Find, in the records below, the line that contains "were 2048x1366 pixels." and the line that contains "S.cycles.sample_clamp_direct = 3.0". Copy those two lines and everything between them exactly, but not the pictures.

--- start ---

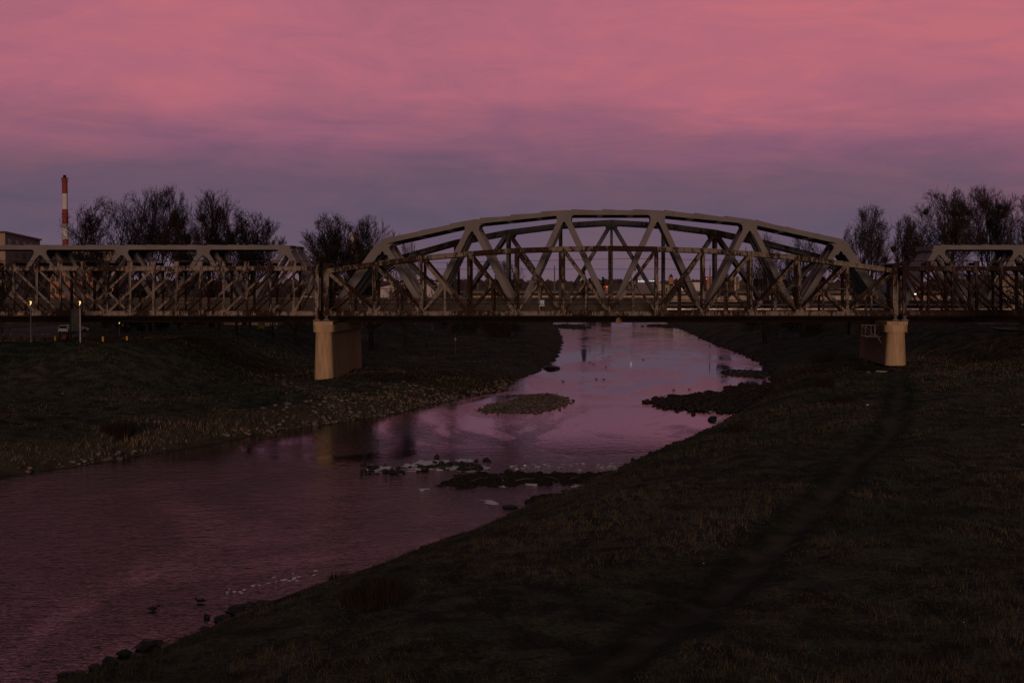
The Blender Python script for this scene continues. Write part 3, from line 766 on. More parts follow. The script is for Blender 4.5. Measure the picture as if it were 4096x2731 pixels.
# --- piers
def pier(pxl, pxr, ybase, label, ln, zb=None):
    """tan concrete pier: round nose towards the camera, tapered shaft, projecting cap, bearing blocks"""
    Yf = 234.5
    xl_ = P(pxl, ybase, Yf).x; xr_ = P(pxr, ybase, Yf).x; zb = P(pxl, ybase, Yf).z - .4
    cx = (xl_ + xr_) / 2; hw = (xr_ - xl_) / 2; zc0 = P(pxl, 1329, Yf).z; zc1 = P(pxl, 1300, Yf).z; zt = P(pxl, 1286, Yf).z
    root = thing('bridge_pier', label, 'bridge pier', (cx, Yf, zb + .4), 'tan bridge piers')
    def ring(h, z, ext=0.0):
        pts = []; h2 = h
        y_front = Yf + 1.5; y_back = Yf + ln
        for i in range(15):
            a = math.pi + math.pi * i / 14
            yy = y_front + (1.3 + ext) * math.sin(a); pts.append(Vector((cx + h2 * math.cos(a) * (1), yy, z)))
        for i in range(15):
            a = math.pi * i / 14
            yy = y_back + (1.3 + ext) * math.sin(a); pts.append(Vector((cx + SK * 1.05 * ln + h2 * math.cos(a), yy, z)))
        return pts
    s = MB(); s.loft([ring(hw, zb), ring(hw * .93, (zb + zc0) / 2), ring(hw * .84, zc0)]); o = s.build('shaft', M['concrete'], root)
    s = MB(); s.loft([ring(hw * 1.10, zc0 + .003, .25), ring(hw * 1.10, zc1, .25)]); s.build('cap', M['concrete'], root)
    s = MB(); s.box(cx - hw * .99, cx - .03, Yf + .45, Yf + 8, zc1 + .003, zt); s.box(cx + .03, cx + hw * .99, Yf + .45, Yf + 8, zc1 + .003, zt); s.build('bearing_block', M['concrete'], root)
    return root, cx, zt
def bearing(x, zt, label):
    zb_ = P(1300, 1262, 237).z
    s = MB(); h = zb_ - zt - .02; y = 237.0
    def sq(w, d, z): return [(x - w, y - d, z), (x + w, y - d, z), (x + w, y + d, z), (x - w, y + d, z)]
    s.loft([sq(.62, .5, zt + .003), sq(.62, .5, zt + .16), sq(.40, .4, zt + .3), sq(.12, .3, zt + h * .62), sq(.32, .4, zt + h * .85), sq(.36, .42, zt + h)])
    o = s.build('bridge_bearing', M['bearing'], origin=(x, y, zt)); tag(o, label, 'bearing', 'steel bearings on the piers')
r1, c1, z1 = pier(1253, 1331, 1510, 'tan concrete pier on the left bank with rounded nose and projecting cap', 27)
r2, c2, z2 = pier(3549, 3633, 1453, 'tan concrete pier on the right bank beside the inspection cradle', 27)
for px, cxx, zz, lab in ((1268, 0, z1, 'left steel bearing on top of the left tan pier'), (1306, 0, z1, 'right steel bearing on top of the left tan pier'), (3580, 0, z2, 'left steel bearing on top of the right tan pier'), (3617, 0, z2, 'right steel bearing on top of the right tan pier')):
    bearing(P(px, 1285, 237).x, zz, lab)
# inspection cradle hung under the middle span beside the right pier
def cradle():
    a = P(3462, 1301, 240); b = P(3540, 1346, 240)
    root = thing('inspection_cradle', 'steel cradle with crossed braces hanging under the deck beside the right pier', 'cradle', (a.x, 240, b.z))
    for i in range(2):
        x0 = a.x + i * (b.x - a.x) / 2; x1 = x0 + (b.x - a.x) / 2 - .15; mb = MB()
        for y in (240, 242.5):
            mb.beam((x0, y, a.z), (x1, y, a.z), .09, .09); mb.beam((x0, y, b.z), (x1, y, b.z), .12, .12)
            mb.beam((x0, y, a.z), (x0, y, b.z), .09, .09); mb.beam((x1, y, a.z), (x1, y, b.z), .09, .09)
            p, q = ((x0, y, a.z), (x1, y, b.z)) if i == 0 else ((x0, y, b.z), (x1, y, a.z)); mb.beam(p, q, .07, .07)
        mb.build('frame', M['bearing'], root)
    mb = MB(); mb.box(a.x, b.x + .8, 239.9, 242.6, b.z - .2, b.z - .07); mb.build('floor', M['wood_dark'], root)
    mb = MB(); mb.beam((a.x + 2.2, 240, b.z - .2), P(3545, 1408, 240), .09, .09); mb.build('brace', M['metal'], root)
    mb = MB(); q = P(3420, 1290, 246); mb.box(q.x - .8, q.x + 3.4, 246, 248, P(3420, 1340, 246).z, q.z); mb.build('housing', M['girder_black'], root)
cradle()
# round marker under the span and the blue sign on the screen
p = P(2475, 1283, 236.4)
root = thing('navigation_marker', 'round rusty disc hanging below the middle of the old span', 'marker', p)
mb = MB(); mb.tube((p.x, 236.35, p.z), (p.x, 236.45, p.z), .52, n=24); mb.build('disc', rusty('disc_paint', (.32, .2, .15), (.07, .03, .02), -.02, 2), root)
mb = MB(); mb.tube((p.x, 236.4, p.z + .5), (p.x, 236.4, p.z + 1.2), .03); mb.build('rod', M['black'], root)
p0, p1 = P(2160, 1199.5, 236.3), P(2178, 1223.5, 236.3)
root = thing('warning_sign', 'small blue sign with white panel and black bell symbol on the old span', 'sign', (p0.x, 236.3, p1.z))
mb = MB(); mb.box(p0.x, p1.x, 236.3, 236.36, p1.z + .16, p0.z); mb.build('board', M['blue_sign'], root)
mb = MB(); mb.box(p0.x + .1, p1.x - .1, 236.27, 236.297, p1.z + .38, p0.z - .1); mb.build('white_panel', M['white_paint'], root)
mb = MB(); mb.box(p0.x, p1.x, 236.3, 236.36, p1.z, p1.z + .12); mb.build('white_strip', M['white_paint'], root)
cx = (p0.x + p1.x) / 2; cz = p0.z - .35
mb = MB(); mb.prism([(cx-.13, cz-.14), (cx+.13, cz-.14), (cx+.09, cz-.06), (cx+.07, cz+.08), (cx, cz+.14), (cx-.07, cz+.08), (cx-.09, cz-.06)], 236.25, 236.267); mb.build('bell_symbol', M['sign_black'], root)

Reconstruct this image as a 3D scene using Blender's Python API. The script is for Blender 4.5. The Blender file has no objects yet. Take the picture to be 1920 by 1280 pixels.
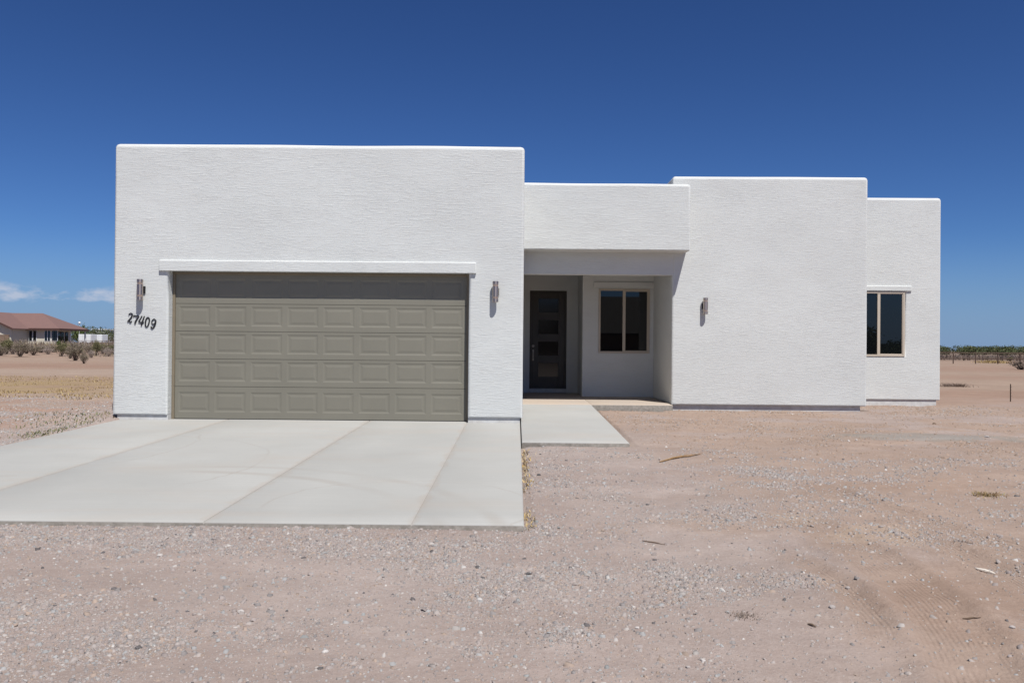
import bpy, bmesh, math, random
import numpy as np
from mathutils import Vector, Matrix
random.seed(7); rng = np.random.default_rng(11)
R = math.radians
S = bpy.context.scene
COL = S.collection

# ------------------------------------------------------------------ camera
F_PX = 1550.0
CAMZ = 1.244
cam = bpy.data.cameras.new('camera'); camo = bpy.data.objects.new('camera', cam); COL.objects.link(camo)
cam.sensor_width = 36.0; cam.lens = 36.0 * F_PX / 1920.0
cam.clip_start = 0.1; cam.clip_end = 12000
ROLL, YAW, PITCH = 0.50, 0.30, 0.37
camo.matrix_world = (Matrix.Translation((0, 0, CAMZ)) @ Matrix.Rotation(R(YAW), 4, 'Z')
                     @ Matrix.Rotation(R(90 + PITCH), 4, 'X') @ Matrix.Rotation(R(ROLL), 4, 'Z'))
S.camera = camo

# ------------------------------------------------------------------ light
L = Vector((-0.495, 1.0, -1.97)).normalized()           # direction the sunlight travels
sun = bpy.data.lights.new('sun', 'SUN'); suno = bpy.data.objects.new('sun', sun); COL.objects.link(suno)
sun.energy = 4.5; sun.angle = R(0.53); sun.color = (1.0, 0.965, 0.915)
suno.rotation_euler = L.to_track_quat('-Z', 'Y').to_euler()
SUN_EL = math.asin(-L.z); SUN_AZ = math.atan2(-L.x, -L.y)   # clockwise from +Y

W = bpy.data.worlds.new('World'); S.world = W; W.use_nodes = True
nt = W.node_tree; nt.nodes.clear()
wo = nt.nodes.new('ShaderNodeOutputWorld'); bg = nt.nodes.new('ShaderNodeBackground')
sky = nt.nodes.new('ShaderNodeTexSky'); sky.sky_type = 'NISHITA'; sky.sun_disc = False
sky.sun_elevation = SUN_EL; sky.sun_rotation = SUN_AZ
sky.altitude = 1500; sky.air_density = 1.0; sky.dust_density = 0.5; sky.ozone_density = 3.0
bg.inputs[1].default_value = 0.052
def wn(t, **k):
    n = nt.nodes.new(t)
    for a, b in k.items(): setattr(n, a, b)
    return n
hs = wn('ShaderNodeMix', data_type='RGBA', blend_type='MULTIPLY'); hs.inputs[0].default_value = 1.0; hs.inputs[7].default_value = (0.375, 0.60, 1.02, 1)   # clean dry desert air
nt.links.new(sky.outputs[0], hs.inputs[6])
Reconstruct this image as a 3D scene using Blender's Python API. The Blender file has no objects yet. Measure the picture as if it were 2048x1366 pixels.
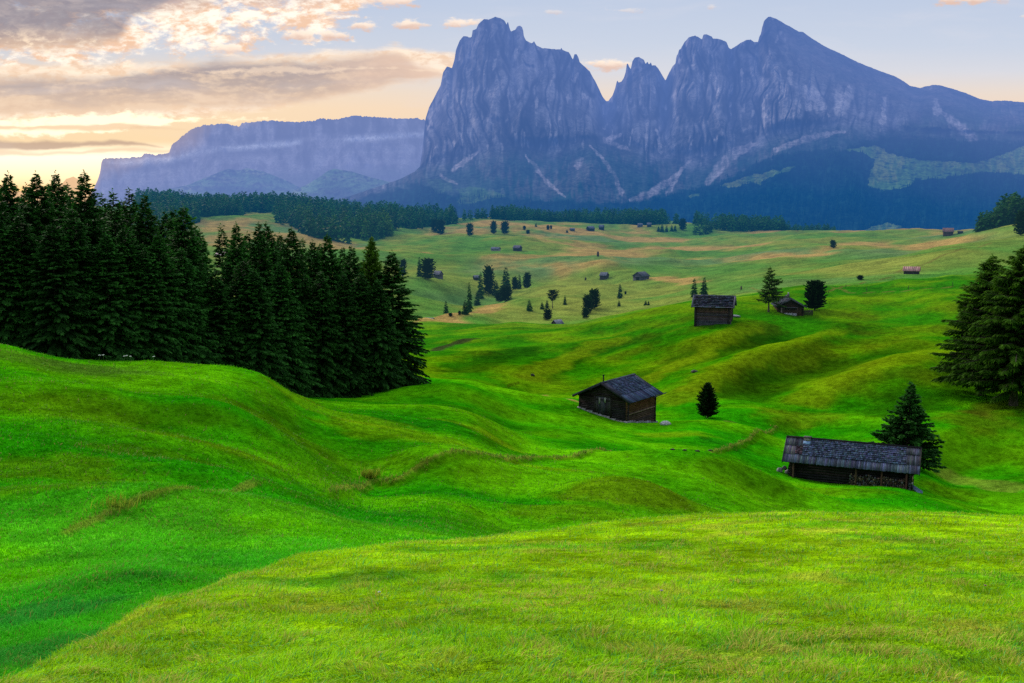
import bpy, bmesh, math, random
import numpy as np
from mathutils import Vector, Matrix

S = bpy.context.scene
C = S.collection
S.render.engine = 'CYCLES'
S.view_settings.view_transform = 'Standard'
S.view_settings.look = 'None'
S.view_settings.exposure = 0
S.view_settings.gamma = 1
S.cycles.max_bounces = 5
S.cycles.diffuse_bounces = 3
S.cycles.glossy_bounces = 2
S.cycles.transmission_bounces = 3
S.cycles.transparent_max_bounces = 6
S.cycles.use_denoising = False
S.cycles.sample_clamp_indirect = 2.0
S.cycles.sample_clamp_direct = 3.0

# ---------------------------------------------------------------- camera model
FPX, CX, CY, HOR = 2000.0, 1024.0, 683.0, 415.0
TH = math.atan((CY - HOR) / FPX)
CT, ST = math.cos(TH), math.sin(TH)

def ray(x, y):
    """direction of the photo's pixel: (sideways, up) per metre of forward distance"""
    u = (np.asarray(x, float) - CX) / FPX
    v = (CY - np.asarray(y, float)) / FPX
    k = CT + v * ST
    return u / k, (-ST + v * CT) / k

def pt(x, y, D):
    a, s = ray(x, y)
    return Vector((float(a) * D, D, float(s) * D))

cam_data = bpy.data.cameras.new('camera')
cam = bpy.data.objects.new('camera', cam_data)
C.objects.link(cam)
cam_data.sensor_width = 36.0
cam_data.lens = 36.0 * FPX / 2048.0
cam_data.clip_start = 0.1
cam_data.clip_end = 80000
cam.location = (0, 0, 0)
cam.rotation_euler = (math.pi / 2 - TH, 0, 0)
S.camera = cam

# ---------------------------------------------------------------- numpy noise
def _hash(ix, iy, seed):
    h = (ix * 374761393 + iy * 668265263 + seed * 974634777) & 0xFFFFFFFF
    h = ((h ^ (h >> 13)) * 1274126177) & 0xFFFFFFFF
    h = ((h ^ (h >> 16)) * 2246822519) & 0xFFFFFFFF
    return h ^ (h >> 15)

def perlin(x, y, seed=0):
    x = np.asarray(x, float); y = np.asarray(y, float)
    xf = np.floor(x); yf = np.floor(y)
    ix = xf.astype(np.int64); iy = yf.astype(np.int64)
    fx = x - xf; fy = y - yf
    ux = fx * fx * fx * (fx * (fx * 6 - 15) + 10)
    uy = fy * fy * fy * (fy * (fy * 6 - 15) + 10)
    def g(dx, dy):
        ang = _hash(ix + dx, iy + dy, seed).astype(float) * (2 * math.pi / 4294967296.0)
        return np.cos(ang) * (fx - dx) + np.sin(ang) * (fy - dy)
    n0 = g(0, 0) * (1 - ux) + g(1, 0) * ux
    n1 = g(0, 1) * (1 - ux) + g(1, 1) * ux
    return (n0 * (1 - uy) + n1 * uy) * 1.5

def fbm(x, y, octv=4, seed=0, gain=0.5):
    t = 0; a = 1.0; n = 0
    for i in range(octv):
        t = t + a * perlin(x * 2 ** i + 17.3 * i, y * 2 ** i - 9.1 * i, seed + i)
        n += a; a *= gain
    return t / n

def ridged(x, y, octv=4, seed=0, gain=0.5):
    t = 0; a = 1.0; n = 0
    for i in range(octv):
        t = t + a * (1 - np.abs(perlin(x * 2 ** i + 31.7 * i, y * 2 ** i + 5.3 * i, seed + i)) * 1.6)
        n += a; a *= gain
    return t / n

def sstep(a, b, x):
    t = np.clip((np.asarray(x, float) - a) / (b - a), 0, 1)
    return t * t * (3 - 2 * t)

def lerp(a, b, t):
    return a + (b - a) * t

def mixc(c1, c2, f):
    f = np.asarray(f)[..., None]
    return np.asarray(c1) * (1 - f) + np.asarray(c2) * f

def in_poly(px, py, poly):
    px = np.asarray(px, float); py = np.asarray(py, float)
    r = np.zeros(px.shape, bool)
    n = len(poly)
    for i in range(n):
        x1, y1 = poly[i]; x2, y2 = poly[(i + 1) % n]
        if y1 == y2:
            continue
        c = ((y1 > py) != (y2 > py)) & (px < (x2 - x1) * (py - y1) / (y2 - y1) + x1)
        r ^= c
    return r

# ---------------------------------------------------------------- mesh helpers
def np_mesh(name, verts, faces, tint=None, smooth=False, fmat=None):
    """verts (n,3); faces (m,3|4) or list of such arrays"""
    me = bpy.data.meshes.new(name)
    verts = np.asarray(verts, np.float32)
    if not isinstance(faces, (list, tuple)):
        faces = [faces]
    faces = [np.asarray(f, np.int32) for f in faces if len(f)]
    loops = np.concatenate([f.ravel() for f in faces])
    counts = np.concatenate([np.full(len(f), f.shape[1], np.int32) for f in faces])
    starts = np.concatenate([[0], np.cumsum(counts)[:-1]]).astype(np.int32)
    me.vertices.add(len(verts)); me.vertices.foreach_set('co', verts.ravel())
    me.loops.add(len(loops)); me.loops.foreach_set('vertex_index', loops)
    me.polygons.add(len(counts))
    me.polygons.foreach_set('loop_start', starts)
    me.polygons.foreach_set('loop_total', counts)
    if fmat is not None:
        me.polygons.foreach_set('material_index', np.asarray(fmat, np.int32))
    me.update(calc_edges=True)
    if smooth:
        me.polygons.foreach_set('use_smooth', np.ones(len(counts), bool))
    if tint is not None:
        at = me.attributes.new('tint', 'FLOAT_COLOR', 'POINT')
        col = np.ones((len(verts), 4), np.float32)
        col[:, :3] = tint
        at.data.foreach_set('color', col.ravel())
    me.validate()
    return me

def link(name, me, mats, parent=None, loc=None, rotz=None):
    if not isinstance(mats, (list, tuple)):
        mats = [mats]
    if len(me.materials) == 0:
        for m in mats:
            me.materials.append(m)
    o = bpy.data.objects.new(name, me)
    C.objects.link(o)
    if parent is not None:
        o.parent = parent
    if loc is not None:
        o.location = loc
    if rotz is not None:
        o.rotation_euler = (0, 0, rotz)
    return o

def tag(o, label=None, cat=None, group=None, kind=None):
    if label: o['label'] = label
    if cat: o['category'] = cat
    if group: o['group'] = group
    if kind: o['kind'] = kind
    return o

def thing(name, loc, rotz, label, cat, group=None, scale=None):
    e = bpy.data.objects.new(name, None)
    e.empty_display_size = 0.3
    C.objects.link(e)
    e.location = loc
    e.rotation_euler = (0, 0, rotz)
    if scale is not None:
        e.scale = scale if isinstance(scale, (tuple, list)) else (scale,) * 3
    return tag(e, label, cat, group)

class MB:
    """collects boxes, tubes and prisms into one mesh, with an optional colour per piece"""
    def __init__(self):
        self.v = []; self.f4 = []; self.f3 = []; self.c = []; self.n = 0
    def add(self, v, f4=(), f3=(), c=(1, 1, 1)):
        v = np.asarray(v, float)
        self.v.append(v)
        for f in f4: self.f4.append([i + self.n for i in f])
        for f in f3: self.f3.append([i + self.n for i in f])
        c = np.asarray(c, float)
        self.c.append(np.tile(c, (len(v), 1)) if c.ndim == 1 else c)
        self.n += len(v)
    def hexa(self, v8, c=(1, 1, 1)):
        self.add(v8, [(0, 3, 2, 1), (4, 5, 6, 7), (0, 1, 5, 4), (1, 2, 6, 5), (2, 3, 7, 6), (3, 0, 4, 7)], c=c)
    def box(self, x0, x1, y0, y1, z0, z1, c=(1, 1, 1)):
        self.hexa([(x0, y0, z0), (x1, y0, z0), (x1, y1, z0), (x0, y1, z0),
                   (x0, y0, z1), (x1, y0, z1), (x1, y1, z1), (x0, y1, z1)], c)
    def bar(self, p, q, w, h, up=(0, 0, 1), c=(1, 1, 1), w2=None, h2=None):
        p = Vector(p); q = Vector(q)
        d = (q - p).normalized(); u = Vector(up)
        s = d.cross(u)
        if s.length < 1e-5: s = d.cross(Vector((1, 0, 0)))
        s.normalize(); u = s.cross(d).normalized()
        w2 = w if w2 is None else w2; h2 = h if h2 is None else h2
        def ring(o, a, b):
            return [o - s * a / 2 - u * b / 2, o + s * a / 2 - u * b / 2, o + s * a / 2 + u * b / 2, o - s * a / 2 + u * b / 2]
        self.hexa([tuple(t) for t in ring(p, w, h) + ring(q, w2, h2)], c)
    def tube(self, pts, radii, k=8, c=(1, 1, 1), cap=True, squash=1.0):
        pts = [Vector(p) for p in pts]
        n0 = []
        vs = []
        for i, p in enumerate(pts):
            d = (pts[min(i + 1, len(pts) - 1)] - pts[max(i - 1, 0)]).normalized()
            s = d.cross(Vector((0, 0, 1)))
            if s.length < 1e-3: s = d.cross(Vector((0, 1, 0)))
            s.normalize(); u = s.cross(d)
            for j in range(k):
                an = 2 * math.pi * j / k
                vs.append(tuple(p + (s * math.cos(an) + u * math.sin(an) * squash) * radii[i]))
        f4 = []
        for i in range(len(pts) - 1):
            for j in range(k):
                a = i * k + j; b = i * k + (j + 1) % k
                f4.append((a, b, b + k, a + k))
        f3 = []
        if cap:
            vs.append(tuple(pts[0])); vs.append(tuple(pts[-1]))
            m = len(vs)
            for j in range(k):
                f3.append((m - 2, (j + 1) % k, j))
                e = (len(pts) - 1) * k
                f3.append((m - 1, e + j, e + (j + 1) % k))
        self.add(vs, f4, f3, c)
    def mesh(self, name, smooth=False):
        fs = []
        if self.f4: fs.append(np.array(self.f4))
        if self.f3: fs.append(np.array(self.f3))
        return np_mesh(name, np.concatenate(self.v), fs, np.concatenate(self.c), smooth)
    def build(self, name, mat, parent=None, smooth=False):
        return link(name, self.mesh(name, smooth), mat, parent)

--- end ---

▶ **Task solution**
Reconstruct this image as a 3D scene using Blender's Python API. The Blender file has no objects yet. Measure the picture as if it were 2048x1366 pixels.
import bpy, bmesh, math, random
import numpy as np
from mathutils import Vector, Matrix

S = bpy.context.scene
C = S.collection
S.render.engine = 'CYCLES'
S.view_settings.view_transform = 'Standard'
S.view_settings.look = 'None'
S.view_settings.exposure = 0
S.view_settings.gamma = 1
S.cycles.max_bounces = 5
S.cycles.diffuse_bounces = 3
S.cycles.glossy_bounces = 2
S.cycles.transmission_bounces = 3
S.cycles.transparent_max_bounces = 6
S.cycles.use_denoising = False
S.cycles.sample_clamp_indirect = 2.0
S.cycles.sample_clamp_direct = 3.0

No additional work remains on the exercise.